I am a newbie in Haskell but I know C++ and Java. now I wonder how can I read a list of integers similar to this psuedocode?
cout << "Please enter the size of your list";
cin >> list_size;
int mylist[listsize];
for (int i = 0 ; i<list_size; i++) {
cout<< "please enter the next number:";
cin>> number;
mylist[i]=number;
}
The answers given in the linked question use lazy IO (through getContents).
Personally, I don't like lazy IO, and I think trying to understand how it works in combination with do-notation is a recipe for confusion. So here's an answer that doesn't use lazy IO:
import Control.Monad(replicateM)
main :: IO ()
main = do
putStrLn "Please enter the size of your list"
times <- readLn
ns <- replicateM times
(do putStrLn "please enter the next number: "
readLn :: IO Int) -- type annotation to remove ambiguity
print ns
replicateM takes a number n and an effectful action, and returns a new action that executes the original n times and returns a list with the results.
That can be understood as an effectful transformation on the list of prompt messages, one that substitutes each message by the value entered. A kind of "effectful map".
The function traverse can be used here.
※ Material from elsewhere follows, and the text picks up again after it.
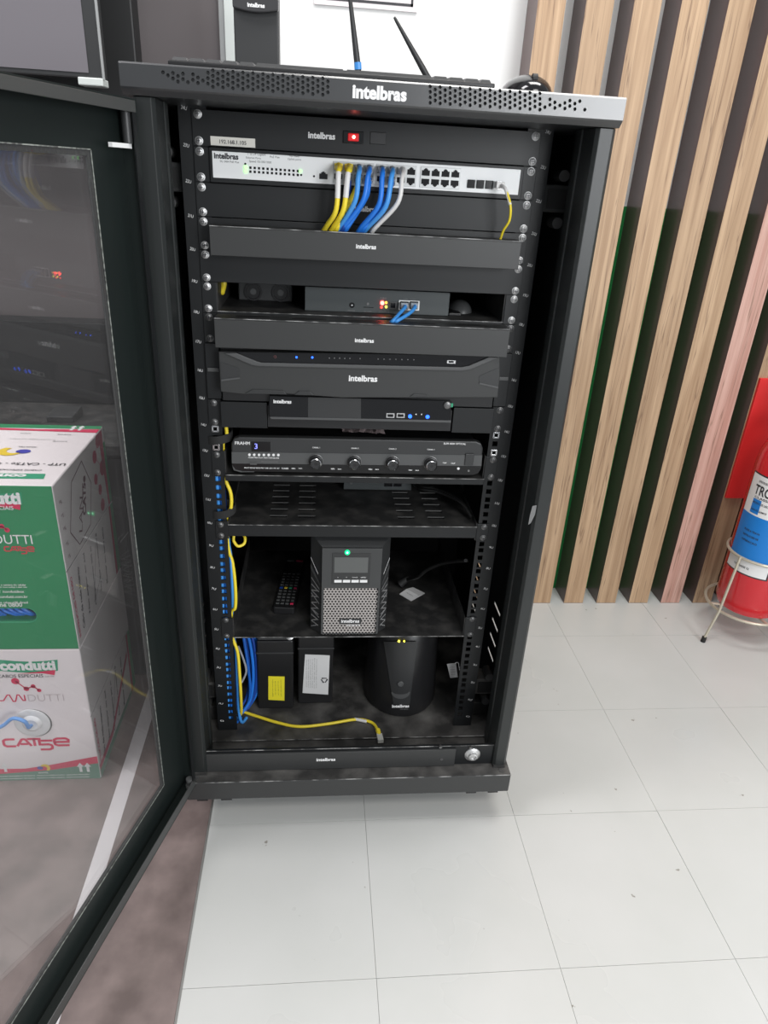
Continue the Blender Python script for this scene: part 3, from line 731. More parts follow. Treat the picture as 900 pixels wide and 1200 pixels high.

Or perhaps for, which is the flipped version of traverse:
{-# language ScopedTypeVariables #-}
import Data.Traversable (for)
main :: IO ()
main = do
putStrLn "Please enter the size of your list"
times :: Int <- readLn
ns <- for [1..times]
(\prompt -> do putStrLn ("enter " ++ show prompt)
readLn :: IO Int) -- type annotation to remove ambiguity
print ns
The :: IO Int annotation is required in the example because readLn can read any type that has a Read instance, but we aren't doing anything Int-specific with the results, so we need to inform the compiler about the type somehow.